#### Data rows ####

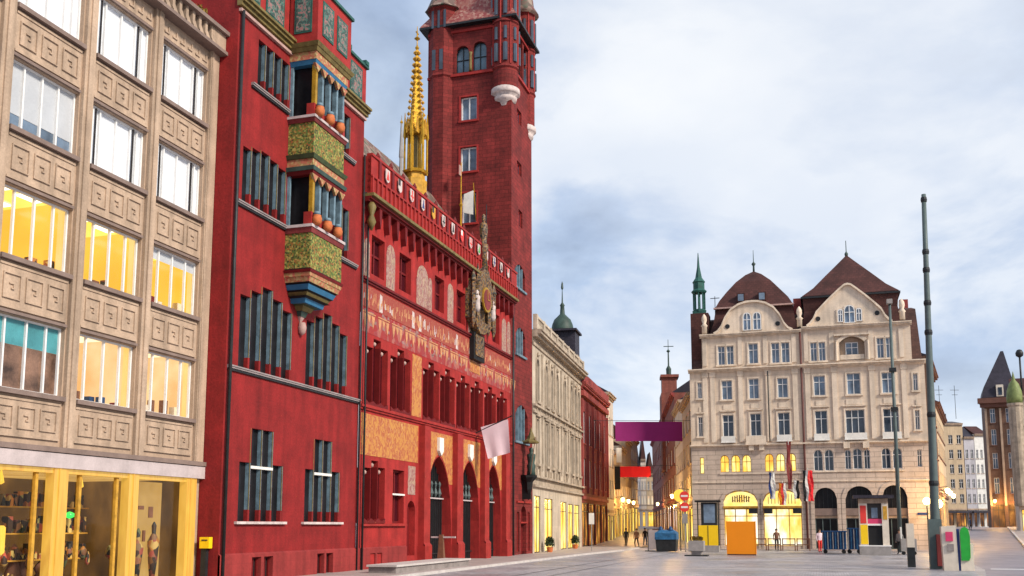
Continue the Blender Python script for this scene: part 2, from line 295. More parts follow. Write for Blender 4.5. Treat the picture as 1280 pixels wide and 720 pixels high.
def _pieces(s, name, m, parent, smooth):
    par = list(range(len(s.v)))
    def fd(i):
        while par[i] != i: par[i] = par[par[i]]; i = par[i]
        return i
    for f in s.f:
        for k in f[1:]: par[fd(k)] = fd(f[0])
    seen = {}
    for i, v in enumerate(s.v):
        k = (round(v[0], 2), round(v[1], 2), round(v[2], 2))
        if k in seen: par[fd(i)] = fd(seen[k])
        else: seen[k] = i
    g = {}
    for f in s.f: g.setdefault(fd(f[0]), []).append(f)
    o = None
    for fs in g.values():
        q = MB(s.fr); ix = {}
        for f in fs:
            for k in f:
                if k not in ix: ix[k] = len(q.v); q.v.append(s.v[k])
            q.F([ix[k] for k in f])
        o = q.build(name, m, parent, smooth)
    return o
MB.pieces = _pieces
SPLIT = {'cornice': 'cornice ', 'window_surround': 'window_surround ', 'balustrade': 'balustrade ', 'pillar': 'pillar ', 'pilasters': 'pilaster ', 'ledges': 'ledge ', 'brass_pilasters': 'brass_pilaster ', 'parapet_post': 'parapet_post ', 'crockets': 'crocket ', 'casement_shadow': 'casement_shadow ', 'bartizan_window': 'bartizan_window ', 'colonnette': 'colonnette ', 'turret_window': 'turret_window ', 'pilaster': 'pilaster ', 'balconette': 'balconette ', 'round_window': 'round_window ', 'bracket_row': 'bracket ', 'downpipe': 'downpipe ', 'shop_dummies': 'shop_dummy ', 'wall_cards': 'wall_card ', 'green_lamps': 'green_lamp ', 'display_goods': 'display_item ', 'mullion_reflection': 'mullion_reflection ', 'gilt_edge': 'gilt_edge ', 'carved_head': 'carved_head ', 'clock_figure': 'clock_figure ', 'pinnacle': 'pinnacle ', 'oriel_mullion': 'mullion ', 'gate_cresting': 'cresting_finial ', 'glazing_bar': 'glazing_bar ', 'hanging_trim': 'hanging_trim ', 'balcony': 'balcony ', 'stack': 'chimney ', 'open_lantern': 'lantern_pinnacle '}
def thing(name, label, cat, fr, u=0, y=0, z=0, group=None, rz=0):
    o = bpy.data.objects.new(name, None); sc.collection.objects.link(o); o.empty_display_size = .3
    o.location = fr.w(u, y, z); o.rotation_euler = (0, 0, fr.phi+rz); o['label'] = label; o['category'] = cat
    if group: o['group'] = group
    return o
def tag(o, label, cat, group=None):
    o['label'] = label; o['category'] = cat
    if group: o['group'] = group
    return o
def copy_tree(o, parent=None):
    c = o.copy(); sc.collection.objects.link(c); c.parent = parent
    for ch in list(o.children): copy_tree(ch, c)
    return c

def topf(h, u):
    a, b, c, d, k = h; x = (u-(a+b)/2)/((b-a)/2); x = max(-1, min(1, x)); hw = (b-a)/2
    if k == 'r': return d
    if k == 'round': return d-hw+hw*math.sqrt(1-x*x)
    if k == 'seg': return d-.25*hw*2*(x*x)
    if k == 'ell': return d-.62*hw*(1-math.sqrt(1-x*x))
    if k == 'point': t = 1-abs(x); H = hw*1.9; return d-H+H*math.sqrt(max(0, 1-(1-t)**1.7))
def outline(h, n=12):
    a, b, c, d, k = h
    if k == 'r': return [(a, c), (b, c), (b, d), (a, d)]
    return [(a, c), (b, c)]+[(b+(a-b)*i/n, topf(h, b+(a-b)*i/n)) for i in range(n+1)]
def wall(mb, u0, u1, z0, z1, holes, y=0, dep=.3, jamb=True, n=12):
    holes = [tuple(h)+(('r',) if len(h) == 4 else ()) for h in holes]
    us = sorted({u0, u1, *[h[0] for h in holes], *[h[1] for h in holes]}); zs = sorted({z0, z1, *[h[2] for h in holes], *[h[3] for h in holes]})
    for i in range(len(us)-1):
        run = None
        for j in range(len(zs)-1):
            cu, cz = (us[i]+us[i+1])/2, (zs[j]+zs[j+1])/2
            solid = not any(h[0] < cu < h[1] and h[2] < cz < h[3] for h in holes) and us[i+1]-us[i] > 1e-5
            if solid and run is None: run = zs[j]
            if (not solid) and run is not None: mb.poly([(us[i], y, run), (us[i+1], y, run), (us[i+1], y, zs[j]), (us[i], y, zs[j])]); run = None
        if run is not None: mb.poly([(us[i], y, run), (us[i+1], y, run), (us[i+1], y, zs[-1]), (us[i], y, zs[-1])])
    for h in holes:
        o = outline(h, n)
        if h[4] != 'r':
            cv = o[2:]
            for p, q in zip(cv, cv[1:]):
                if h[3]-min(p[1], q[1]) > 1e-4: mb.poly([(p[0], y, p[1]), (q[0], y, q[1]), (q[0], y, h[3]), (p[0], y, h[3])])
        if jamb:
            for k in range(len(o)): p, q = o[k], o[(k+1) % len(o)]; mb.poly([(p[0], y, p[1]), (p[0], y+dep, p[1]), (q[0], y+dep, q[1]), (q[0], y, q[1])])
    return holes
def shell(mb, u0, u1, z0, z1, y0, y1, top=True, left=True, right=True):     # sides, back and roof of a building mass
    if left: mb.poly([(u0, y1, z0), (u0, y0, z0), (u0, y0, z1), (u0, y1, z1)])
    if right: mb.poly([(u1, y0, z0), (u1, y1, z0), (u1, y1, z1), (u1, y0, z1)])
    mb.poly([(u1, y1, z0), (u0, y1, z0), (u0, y1, z1), (u1, y1, z1)])
    if top: mb.poly([(u0, y0, z1), (u1, y0, z1), (u1, y1, z1), (u0, y1, z1)])
def window(par, fr, h, y=.25, nv=1, trans=(), fm='whiteframe', pm='glass', bar=.05, vpos=None, sill=None, name='window', split=None, th=.07, label=None):
    h = tuple(h)+(('r',) if len(h) == 4 else ()); a, b, c, d, k = h; o = outline(h, 10)
    m = MB(fr); cu, cz = (a+b)/2, (c+d)/2; W2, H2 = (b-a)/2, (d-c)/2
    inn = [(cu+(p-cu)*(1-bar/W2), cz+(q-cz)*(1-bar/H2)) for p, q in o]; n = len(o); e = .003
    for i in range(n):
        j = (i+1) % n; P0, P1, Q0, Q1 = o[i], o[j], inn[i], inn[j]
        m.poly([(P0[0], y-th, P0[1]), (P1[0], y-th, P1[1]), (Q1[0], y-th, Q1[1]), (Q0[0], y-th, Q0[1])])
        m.poly([(Q0[0], y-th, Q0[1]), (Q1[0], y-th, Q1[1]), (Q1[0], y, Q1[1]), (Q0[0], y, Q0[1])])
    vs = vpos if vpos is not None else [(i+1)/(nv+1) for i in range(nv)]
    for f in vs: u = a+(b-a)*f; m.box(u-bar/2, u+bar/2, y-th-.01, y-.002, c+bar, topf(h, u)-bar*.6)
    for f in trans:
        z = c+(d-c)*f; m.box(a+bar*.6, b-bar*.6, y-th+.006, y-.002, z-bar/2, z+bar/2)
    wo = m.build(name, fm, par, label=label)
    if sill is not None: MB(fr).box(a-.12, b+.12, -.1, y-th, c-.12, c-.002).build('sill', sill, wo)
    if split:
        zz = c+(d-c)*split[0]
        MB(fr).poly([(a, y, c), (b, y, c), (b, y, zz), (a, y, zz)]).build('pane', pm, wo)
        MB(fr).poly([(a, y-.01, zz), (b, y-.01, zz), (b, y-.01, d), (a, y-.01, d)]).build('blind', split[1], wo)
    else: MB(fr).poly([(p, y, q) for p, q in o]).build('pane', pm, wo)
    return wo
def cornice(mb, u0, u1, z, steps, y=0, ends=0):
    for hh, pr in steps: mb.box(u0-ends*pr, u1+ends*pr, y-pr, y+.05, z, z+hh); z += hh
    return z
def surround(mb, h, wd=.14, pr=.05):   # raised architrave
    o = outline(h, 10); a, b, c, d = h[:4]; cu, cz = (a+b)/2, c
    out = [(cu+(p-cu)*(1+wd/((b-a)/2)), cz+(q-cz)*(1+wd/(d-c))) for p, q in o]; n = len(o)
    for i in range(1, n):
        j = (i+1) % n; P0, P1, Q0, Q1 = o[i], o[j], out[i], out[j]
        if i == n-1 and False: continue
        mb.poly([(P0[0], -pr, P0[1]), (Q0[0], -pr, Q0[1]), (Q1[0], -pr, Q1[1]), (P1[0], -pr, P1[1])])
        mb.poly([(Q0[0], -pr, Q0[1]), (Q0[0], 0, Q0[1]), (Q1[0], 0, Q1[1]), (Q1[0], -pr, Q1[1])])
        mb.poly([(P0[0], 0, P0[1]), (P0[0], -pr, P0[1]), (P1[0], -pr, P1[1]), (P1[0], 0, P1[1])])

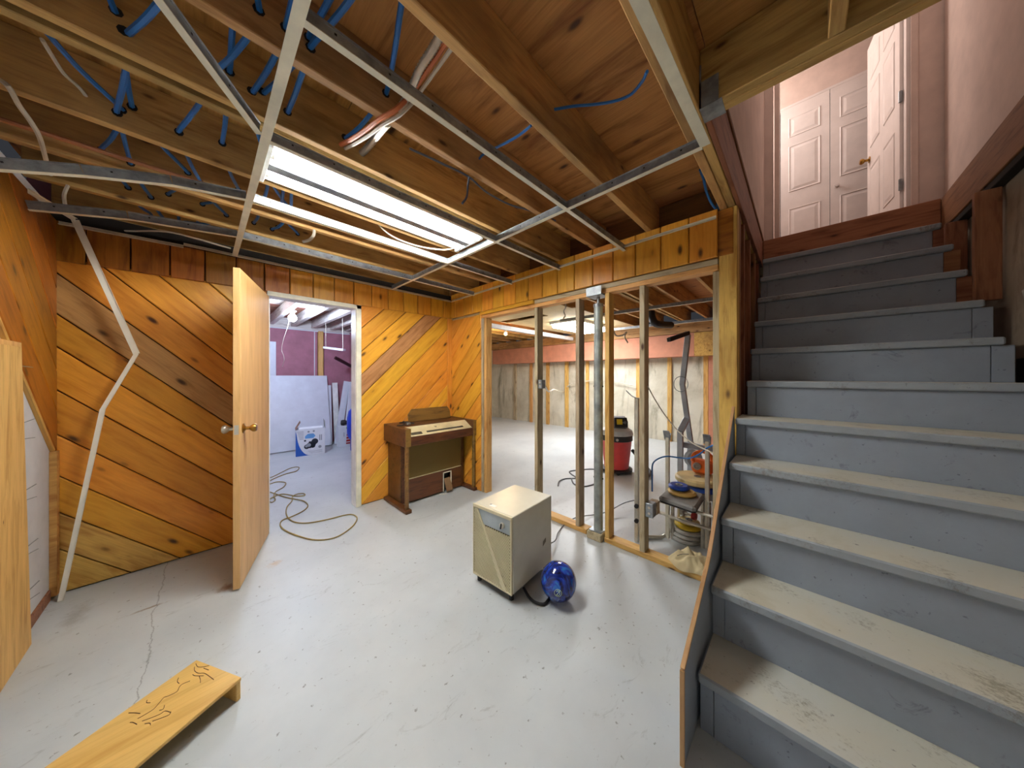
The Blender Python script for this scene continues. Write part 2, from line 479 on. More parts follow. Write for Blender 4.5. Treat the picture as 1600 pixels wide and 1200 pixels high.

####

■ **Task instructions**
Filter the entries and copy out every line with the word "picture".

■ **The result**
Continue the Blender Python script for this scene: part 2, from line 295. More parts follow. Write for Blender 4.5. Treat the picture as 1280 pixels wide and 720 pixels high.
The Blender Python script for this scene continues. Write part 2, from line 479 on. More parts follow. Write for Blender 4.5. Treat the picture as 1600 pixels wide and 1200 pixels high.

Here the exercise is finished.